Getting things done in India, after all, requires far more than grand ideas and capital. The British, before they left their prized colony, established a civil administrative service now known as the IAS (Indian Administrative Service)—the bureaucracy that makes things run and implements plans. The IAS personnel are chosen through a highly selective process, and are very bright and ambitious technocrats. But they are also very poorly paid. They are the gatekeepers that monitor and control access to the ministers and the politicians. In any large bureaucracy, controlling such access is a source of power. And power in the hands of poorly compensated, but highly talented, people invites corruption and inefficiency. For example, when I have tried to approach ministers with some reasonable ideas on how we can use technology for financial inclusion and women safety, the ministers have received them with enthusiasm, but the gatekeepers’ follow-up responses have varied from a lack of urgency to utter indifference.

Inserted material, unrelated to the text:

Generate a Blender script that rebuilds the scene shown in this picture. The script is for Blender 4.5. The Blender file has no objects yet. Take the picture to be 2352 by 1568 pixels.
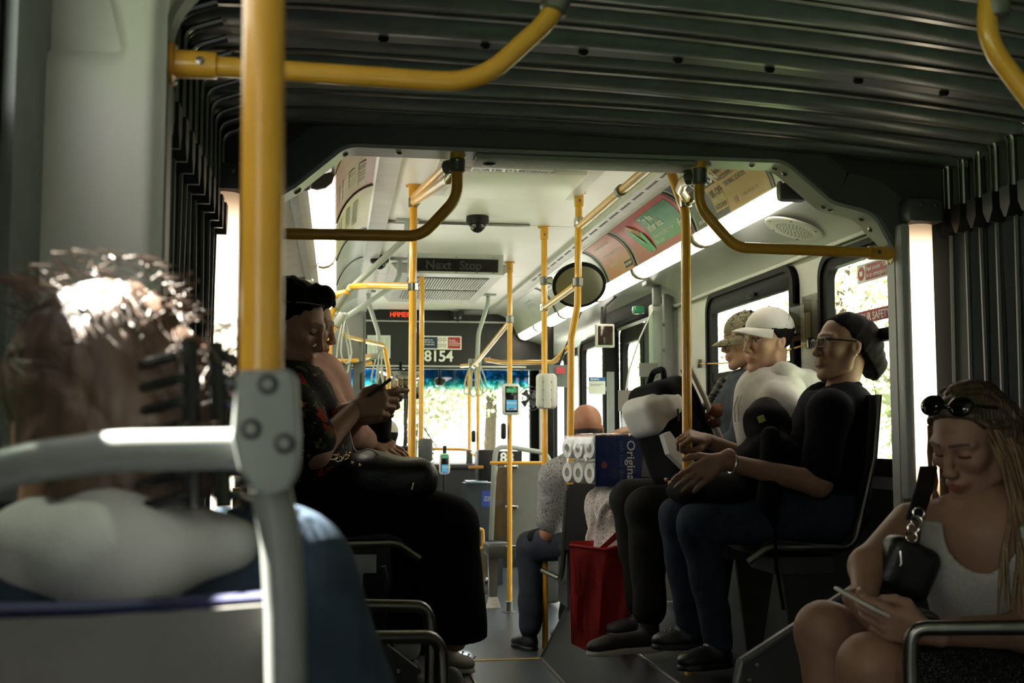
import bpy, bmesh, math, random
import numpy as np
from mathutils import Vector, Matrix, Quaternion
random.seed(7); np.random.seed(7)
R = math.radians
SC = bpy.context.scene
COL = SC.collection
# ------------------------------------------------------------------ camera, sky, sun, exposure
FPX = 2650.0; CXP = 1176.0; CYP = 784.0; ZC = 1.175
YAW = math.atan(401/FPX); PITCH = math.atan(221/FPX)
cam = bpy.data.cameras.new('camera'); cam.sensor_width = 36.0; cam.lens = FPX*36/2352
cam.clip_start = 0.02; cam.clip_end = 400
cam.dof.use_dof = True; cam.dof.focus_distance = 4.7; cam.dof.aperture_fstop = 5.4
camo = bpy.data.objects.new('camera', cam); COL.objects.link(camo)
camo.location = (0, 0, ZC); camo.rotation_euler = (math.pi/2+PITCH, 0, -YAW)
SC.camera = camo
W = bpy.data.worlds.new('sky'); SC.world = W; W.use_nodes = True
bg = W.node_tree.nodes['Background']; bg.inputs[0].default_value = (0.98, 0.96, 0.96, 1); bg.inputs[1].default_value = 4.5
SUND = Vector((0.50, -0.30, -0.80)).normalized()          # direction the light travels: from the front left, high
sl = bpy.data.lights.new('sun', 'SUN'); sl.energy = 110.0; sl.angle = R(0.8); sl.color = (1, 0.95, 0.86)
so = bpy.data.objects.new('sun', sl); COL.objects.link(so); so.rotation_euler = SUND.to_track_quat('-Z', 'Y').to_euler(); so.location = (-6, 4, 12)
vs = SC.view_settings; vs.view_transform = 'Standard'; vs.look = 'None'; vs.gamma = 1.0; vs.use_curve_mapping = False
vs.exposure = 0.35
SC.cycles.max_bounces = 8; SC.cycles.diffuse_bounces = 4; SC.cycles.glossy_bounces = 3; SC.cycles.transmission_bounces = 4
SC.cycles.transparent_max_bounces = 16; SC.cycles.caustics_reflective = False; SC.cycles.caustics_refractive = False
SC.cycles.sample_clamp_indirect = 6.0
# ------------------------------------------------------------------ pixel -> place (a pixel of the photo and a real distance)
FW = np.array([math.sin(YAW)*math.cos(PITCH), math.cos(YAW)*math.cos(PITCH), math.sin(PITCH)])
RT = np.array([math.cos(YAW), -math.sin(YAW), 0.0]); UP = np.cross(RT, FW); CC = np.array([0, 0, ZC])
def ray(x, y): return FW+RT*((x-CXP)/FPX)+UP*((CYP-y)/FPX)
def at(x, y, Y): d = ray(x, y); return Vector(CC+d*(Y/d[1]))
def aX(x, y, X): d = ray(x, y); return Vector(CC+d*(X/d[0]))
def aZ(x, y, Z): d = ray(x, y); return Vector(CC+d*((Z-ZC)/d[2]))
# ------------------------------------------------------------------ materials
MATS = {}
def mat(name, col, rough=0.5, metal=0.0, var=0.12, scale=8.0, bump=0.0, bscale=60.0, emit=None, estr=0.0, spec=0.5, coat=0.0, alpha=None, attr=None, trans=0.0, stretch=None):
    if name in MATS: return MATS[name]
    m = bpy.data.materials.new(name); m.use_nodes = True; nt = m.node_tree; N = nt.nodes; L = nt.links
    b = N['Principled BSDF']; b.inputs['Roughness'].default_value = rough; b.inputs['Metallic'].default_value = metal
    b.inputs['Specular IOR Level'].default_value = spec; b.inputs['Coat Weight'].default_value = coat
    tc = N.new('ShaderNodeTexCoord'); mp = N.new('ShaderNodeMapping'); L.new(tc.outputs['Object'], mp.inputs[0])
    if stretch: mp.inputs['Scale'].default_value = stretch
    nz = N.new('ShaderNodeTexNoise'); nz.inputs['Scale'].default_value = scale; nz.inputs['Detail'].default_value = 4; L.new(mp.outputs[0], nz.inputs['Vector'])
    mx = N.new('ShaderNodeMix'); mx.data_type = 'RGBA'; mx.blend_type = 'MULTIPLY'; mx.inputs[0].default_value = 1.0
    rp = N.new('ShaderNodeMapRange'); rp.inputs[1].default_value = 0.3; rp.inputs[2].default_value = 0.7; rp.inputs[3].default_value = 1-var; rp.inputs[4].default_value = 1+var*0.4
    L.new(nz.outputs['Fac'], rp.inputs[0])
    if attr:
        at_ = N.new('ShaderNodeAttribute'); at_.attribute_name = attr; L.new(at_.outputs['Color'], mx.inputs[6])
    else: mx.inputs[6].default_value = (*col, 1)
    L.new(rp.outputs[0], mx.inputs[7]); L.new(mx.outputs[2], b.inputs['Base Color'])
    if bump:
        n2 = N.new('ShaderNodeTexNoise'); n2.inputs['Scale'].default_value = bscale; n2.inputs['Detail'].default_value = 3; L.new(mp.outputs[0], n2.inputs['Vector'])
        bp = N.new('ShaderNodeBump'); bp.inputs['Strength'].default_value = bump; bp.inputs['Distance'].default_value = 0.01; L.new(n2.outputs['Fac'], bp.inputs['Height']); L.new(bp.outputs[0], b.inputs['Normal'])
    if emit: b.inputs['Emission Color'].default_value = (*emit, 1); b.inputs['Emission Strength'].default_value = estr
    MATS[name] = m; return m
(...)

It is no surprise that India ranks 142 out of 189 in the “ease of doing business” ranking complied and published by the World Bank. Though Modi has promised that he will work on improving this ranking, it is not clear what he has done or can do to diminish the bureaucratic gridlock that often confronts those wanting to do business in India as well as those who want to implement innovative social initiatives that can improve welfare across the country.

In addition to India’s notorious IAS-inspired red tape, excessive nationalism is another stumbling block standing in the way of the nation’s development. While the United States (and its tech sector) is a prime example of a nation that benefits from importing talent and ideas from elsewhere, India’s political culture resists even the re-importation of successful entrepreneurs of Indian heritage.

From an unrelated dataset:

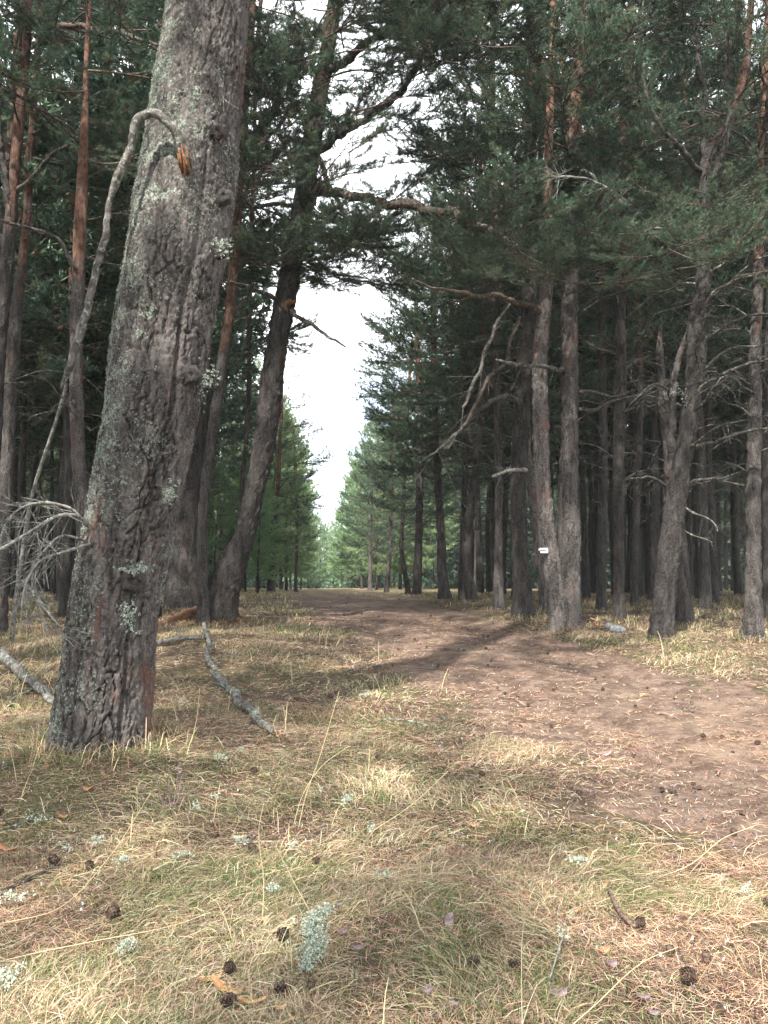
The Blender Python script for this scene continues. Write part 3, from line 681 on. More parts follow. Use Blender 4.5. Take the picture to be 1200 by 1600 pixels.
T4.limb([(452, 480, D4, 9), (470, 497, D4 - .3, 7), (500, 515, D4 - .5, 6), (539, 543, D4 - .7, 3)], 'dead_branch', M_DEAD, n=6, twig=7, seed=37)
T4.limb([(448, 478, D4 - .1, 10), (453, 471, D4 - .2, 9), (461, 471, D4 - .3, 5)], 'broken_stub', M_HEART, n=8, wob=0.002, seed=38)
T4.limb([(440, 470, D4, 7), (405, 455, D4 - .5, 7), (380, 445, D4 - .9, 6), (360, 440, D4 - 1.1, 4)], 'dead_branch', M_DEAD, n=6, twig=5, seed=39)
# drooping sprays around the leaning trunk
for px, py, az, sc in ((445, 385, -1.2, .7), (470, 400, -0.6, .75), (500, 395, -.3, .75), (430, 420, -2.2, .7), (520, 430, 0.1, .7), (485, 360, .6, .7), (450, 345, 2.2, .8), (540, 410, -.2, .6), (410, 360, 3.0, .8), (400, 400, -2.6, .8), (505, 445, -.7, .55), (560, 440, 0.0, .5)):
    T4.bough(P(px, py, D4 - rnd.uniform(-.3, .6)), az, R(rnd.uniform(-15, 10)), sc, rnd.uniform(-.4, .4))
for px, py, az, sc in ((420, 40, 3.0, .9), (470, 60, -.5, .8), (440, 120, -2.5, .9), (400, 100, 2.6, .9), (560, 40, .2, .8), (430, 10, -1.3, .8), (600, 20, -.4, .8), (650, 40, .5, .8), (700, 70, 0, .8), (640, -10, -1, .9), (730, 40, .2, .9), (560, 90, -.4, .7), (600, 80, .4, .8), (530, 150, -.5, .6), (690, 100, -.3, .8), (740, 110, .1, .8), (620, 210, -.3, .5), (660, 250, .2, .5), (590, 330, -.6, .5), (650, 345, -.3, .5), (700, 350, -.2, .6), (470, 180, 2.6, .8), (430, 260, 2.9, .8), (450, 230, -2.4, .7), (550, 20, -.9, .9), (610, -10, -.2, .9), (680, 130, -.5, .6)):
    T4.bough(P(px, py, D4 - rnd.uniform(0, 1.2)), az, R(rnd.uniform(-10, 20)), sc, rnd.uniform(-.5, .5))

mr = random.Random(91)
for x0, x1, y0, y1, da, db, lo, hi, n in ((400, 575, 335, 440, -.4, .8, .32, .6, 34), (380, 640, -10, 100, -.2, 1.6, .4, .75, 22), (600, 780, -10, 130, 0, 1.8, .35, .7, 20), (390, 470, 120, 300, -.3, 1, .35, .6, 14), (520, 700, 300, 350, .3, 1.4, .2, .35, 7)):
    for _ in range(n):
        T4.bough(P(mr.uniform(x0, x1), mr.uniform(y0, y1), D4 - mr.uniform(da, db)), mr.uniform(-3.1, 3.1), R(mr.uniform(-22, 12)), mr.uniform(lo, hi), mr.uniform(-.5, .5))
T5 = tree('pine_tree', 'slim reddish pine just left of the dark leaning pine, curving gently to the right',
     [(318, 935, 20), (318, 794, 15), (325, 725, 16), (335, 656, 16), (347, 570, 16), (359, 484, 16), (364, 430, 16), (372, 330, 14), (380, 200, 13), (392, 50, 12)], 15, (6.3, 15, 16), (3.0, 6.5, 10, dict(lmax=1.5)), D=12.2, trunk=dict(seed=31, orange_from=4.0, tone=0.5, lichen=0.15), base=(-2.75, 12.2, float(H(-2.75, 12.2))))
T6 = tree('pine_tree', 'thin grey pine sapling between the slim reddish pine and the leaning pine',
     [(372, 925, 9), (378, 760, 8), (387, 656, 8), (390, 484, 8), (393, 380, 7), (398, 200, 6)], 14, (5.5, 14, 13, dict(lmax=1.8)), (2.5, 5.5, 8, dict(lmax=1.3)), D=16.0, trunk=dict(seed=33, tone=0.5, nring=12), base=(-2.95, 16.0, float(H(-2.95, 16.0))))
T7 = tree('pine_tree', 'bent pale pine left of the thick leaning pine, its grey lower trunk bowed outward',
     [(146, 948, 26), (133, 850, 22), (129, 800, 22), (122, 700, 21), (119, 600, 20), (119, 530, 20), (122, 450, 20), (125, 367, 20), (128, 300, 19), (130, 250, 16), (132, 200, 13), (135, 110, 9)], 13, (6.0, 13, 16, dict(lmax=2.2)), (2.5, 7, 14, dict(lmax=1.6)), D=9.6,
     trunk=dict(seed=35, orange_from=4.2, tone=0.66, lichen=0.30, nring=30), base=(-3.42, 9.6, float(H(-3.42, 9.6))))
T8 = tree('pine_tree', 'orange-barked slim pine near the left edge, second trunk in from the side',
     [(8, 945, 24), (13, 690, 20), (18, 590, 20), (26, 485, 19), (32, 433, 15), (43, 333, 14), (45, 250, 13), (50, 207, 12), (54, 150, 11), (60, 60, 10)], 15, (7, 15, 16, dict(lmax=2.3)), (3, 8, 14, dict(lmax=1.8)), D=11.5, trunk=dict(seed=37, orange_from=4.8, tone=0.6), base=(-5.5, 11.5, float(H(-5.5, 11.5))))
T9 = tree('pine_tree', 'dark forked pine at the very left edge of the picture',
     [(-22, 950, 30), (-12, 700, 26), (0, 520, 22), (12, 400, 20), (21, 290, 18), (32, 167, 17), (42, 67, 14), (45, 0, 12)], 14.5, (6.5, 14.5, 16, dict(lmax=2.4)), (2.5, 7, 14, dict(lmax=1.9)), D=10.3, trunk=dict(seed=39, orange_from=5.2, tone=0.38), base=(-5.2, 10.3, float(H(-5.2, 10.3))))
T9.limb([(18, 330, 10.3, 12), (5, 250, 10.2, 11), (-2, 180, 10.1, 10), (-8, 120, 10, 8), (0, 40, 10, 6)], 'limb', seed=41, twig=4, boughs=3)
T9.limb([(20, 300, 10.3, 8), (60, 270, 10.2, 7), (80, 240, 10.1, 6), (110, 225, 10, 4)], 'dead_branch', M_DEAD, seed=42, twig=5)
T9.limb([(35, 42, 10.3, 9), (90, 40, 10, 9), (130, 42, 9.8, 9), (180, 52, 9.6, 8), (215, 60, 9.4, 7), (245, 72, 9.3, 5)], 'limb', M_TWIG, seed=43, twig=10, boughs=4)
T7.limb([(118, 420, 9.5, 7), (90, 375, 9.3, 6), (45, 355, 9.1, 5), (0, 345, 8.9, 4)], 'dead_branch', M_DEAD, seed=44, twig=8)
T7.limb([(122, 210, 9.5, 7), (80, 180, 9.3, 6), (35, 155, 9.2, 5), (0, 135, 9.0, 3)], 'dead_branch', M_DEAD, seed=45, twig=8)
a = Acc(); p0, p1, p2, p3 = P(30, 900, 10.6), P(50, 776, 10.4), P(91, 646, 10.1), P(104, 600, 10.0)
z0 = np.array([p0[0] - 0.12, p0[1] + .1, float(H(p0[0] - .12, p0[1] + .1)) - 0.05])
a.add(*tube(smooth_path([z0, p0, p1, p2, p3], 0.08), np.linspace(0.034, 0.02, len(smooth_path([z0, p0, p1, p2, p3], 0.08))), 8)); 
link('dead_pole', a.mesh('dead_pole', [M_GREYWOOD]), label='thin dead pole leaning right among the trunks at the left', category='dead tree')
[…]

Modi needs to encourage talented Indians to come home, and in some cases join the government, but there are many vested interests who oppose the appointment of such people, arguing that anyone holding a position of power must be a citizen of India. And this becomes a circular argument (such are the ways of bureaucratic nonsense) because India does not allow dual citizenship, so many talented people of Indian origin worth attracting in this country are naturalized U.S. citizens who’ve since had to renounce their Indian citizenship. Sam Pitroda, a telecom visionary and entrepreneur who was invited by Prime Minister Rajiv Gandhi in the late 1980s to reform the antiquated telecom industry, had to renounce his U.S. citizenship to be given an important role in the government.

Political interests in India tend to be rather parochial. The governor of the Reserve Bank of India, Raghuram Rajan, is universally regarded as one of the most talented central bankers in the world, yet he faces a constant threat of removal, or non-renewal to the position, by narrow-minded political interests in the Prime Minister Modi’s ruling party BJP who resent his resolute independence and view him as an outsider. This despite the fact that Rajan, who was appointed by the previous prime minister from another party, did maintain his Indian citizenship when he lived in the U.S. as a renowned academic at the University of Chicago for many years. So far, Modi deserves credit for holding onto Rajan in the face of tremendous pressure to make a change.

Modi, and India more broadly, should invite some of his nation’s impressive diaspora to go home. With economic incentives, political license, and the freedom to implement ideas, their investments would help more than a billion people. The brain-drain from India to the U.S. over many decades now has the potential to turn into a brain-gain for India.